Trial By Combat

Trial By Combat

Posted By Megan McClinton, Marietta Family Law Attorney || 12-May-2016

Recently, I’ve been hearing the term “mutual combat” a lot. This terms refers to “combat between two persons as a result of a sudden quarrel or such circumstances as indicate a purpose, willingness, and intent on the part of both to engage mutually in a fight.” Dolphy v. State. So, the jist is that mutual combat occurs when two people willingly engage in a fight with each other, and in extreme cases it could be the difference between life in prison for murder or a finding of justifiable homicide. What immediately jumps to my mind is duel: both parties, guns in hands, take ten paces out and then turn and shoot. (I’ve been listening to a LOT of “Hamilton”, if you can’t tell.)

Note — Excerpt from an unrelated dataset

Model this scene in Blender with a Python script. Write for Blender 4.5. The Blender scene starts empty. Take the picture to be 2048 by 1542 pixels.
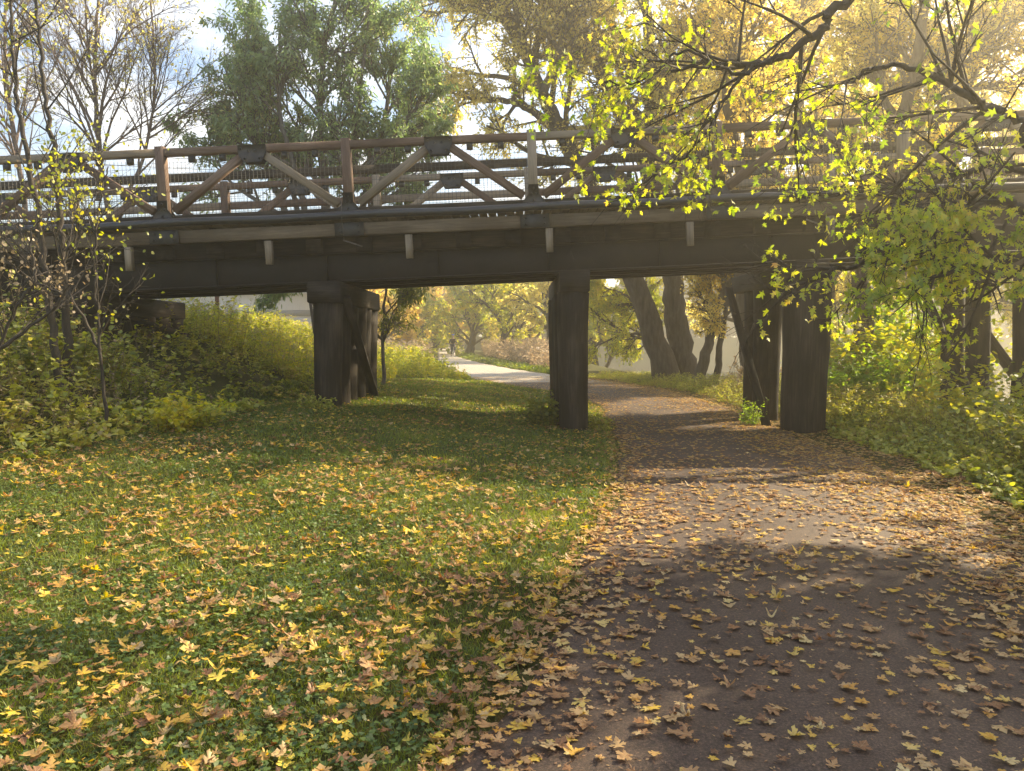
import bpy, math, random
import numpy as np
from mathutils import Vector, Matrix

# ------------------------------------------------------------------ camera, sky, sun, exposure
scene = bpy.context.scene
COL = scene.collection
F = 1500.0                                   # focal length in pixels of a 2048 wide frame
PITCH = math.radians(3.66)
CAM = Vector((0, 0, 1.6))
cd = bpy.data.cameras.new('camera')
cd.sensor_width = 36; cd.lens = 36 * F / 2048
cd.clip_start = 0.05; cd.clip_end = 2000
cam = bpy.data.objects.new('camera', cd); COL.objects.link(cam)
cam.location = CAM; cam.rotation_euler = (math.radians(90) - PITCH, 0, 0)
scene.camera = cam

SUN_EL, SUN_AZ = math.radians(33), math.radians(56)      # azimuth to the right of straight ahead
sl = bpy.data.lights.new('sun', 'SUN'); sl.energy = 5.0; sl.angle = math.radians(0.55); sl.color = (1, .84, .57)
so = bpy.data.objects.new('sun', sl); COL.objects.link(so)
SD = Vector((math.sin(SUN_AZ) * math.cos(SUN_EL), math.cos(SUN_AZ) * math.cos(SUN_EL), math.sin(SUN_EL)))
so.rotation_euler = SD.to_track_quat('Z', 'Y').to_euler(); so.location = (40, 30, 40)

w = bpy.data.worlds.new('World'); scene.world = w; w.use_nodes = True
nt = w.node_tree; nt.nodes.clear()
def wn(t, **k):
    n = nt.nodes.new(t)
    for a, b in k.items(): setattr(n, a, b)
    return n
sky = wn('ShaderNodeTexSky', sky_type='NISHITA', sun_disc=False, sun_elevation=SUN_EL, sun_rotation=SUN_AZ)
sky.air_density = 1.0; sky.dust_density = 1.0; sky.ozone_density = 2.5
bg = wn('ShaderNodeBackground'); bg.inputs[1].default_value = 0.095
bc = wn('ShaderNodeBackground'); bc.inputs[0].default_value = (.93, .95, 1, 1); bc.inputs[1].default_value = 0.55
tc = wn('ShaderNodeTexCoord'); sp = wn('ShaderNodeSeparateXYZ')
az = wn('ShaderNodeMath', operation='ADD'); az.inputs[1].default_value = .18
dx = wn('ShaderNodeMath', operation='DIVIDE'); dy = wn('ShaderNodeMath', operation='DIVIDE')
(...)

Anyway, how the heck does this come up in family law? I’ve actually seen an influx of clientele (heterosexual couples) with “mutual combat” woes. Namely, they both admittedly beat on each other. They tell me this like it’s not a problem; my domestic violence against my spouse is okay because they’re violent with me. Like it equals out. And even better, they each want to use “cruel treatment” by the other as a grounds for divorce against the other. And usually, it’s the woman who is taking pictures of her bruises and cuts while the man figures that he can claim self defense or mutual combat and all will be well.

This presents an interesting scenario for me as an attorney, and as a woman.

In my past life as a counselor, I worked with the Georgia Family Violence Intervention Program. My clients were individuals arrested under Georgia’s family violence act, and the program was a six month long, 1.5 hour per week, curriculum focused on education and prevention. I worked with just as many male batterers as I did female batterers, and I know that domestic violence does not discriminate on the basis of gender.

Domestic violence is not okay. It’s not okay if you’re both violent with each other. And I do feel that it’s wrong for one party to use the “I’m the victim card” when they are simultaneously a co-batterer. Being a victim is not a mantle you should take up because it’s convenient. This conduct downplays the experiences of women and men who are murdered or brutalized on a daily basis by their partner. It makes you a batterer in sheep’s clothing.

We have to stop and recognize that mutual combat is not a tool for communication. This is not a safe and healthy situation for either party, nor is this a safe environment for children who look up to you to teach them how to communicate with the rest of the world. And when your case ends up before a judge, that judge will not be swayed by the argument, “Well, they started it” unless that judges presides over an elementary school playground.

And, on its best days, a Superior Court court room is not at all like an elementary school playground.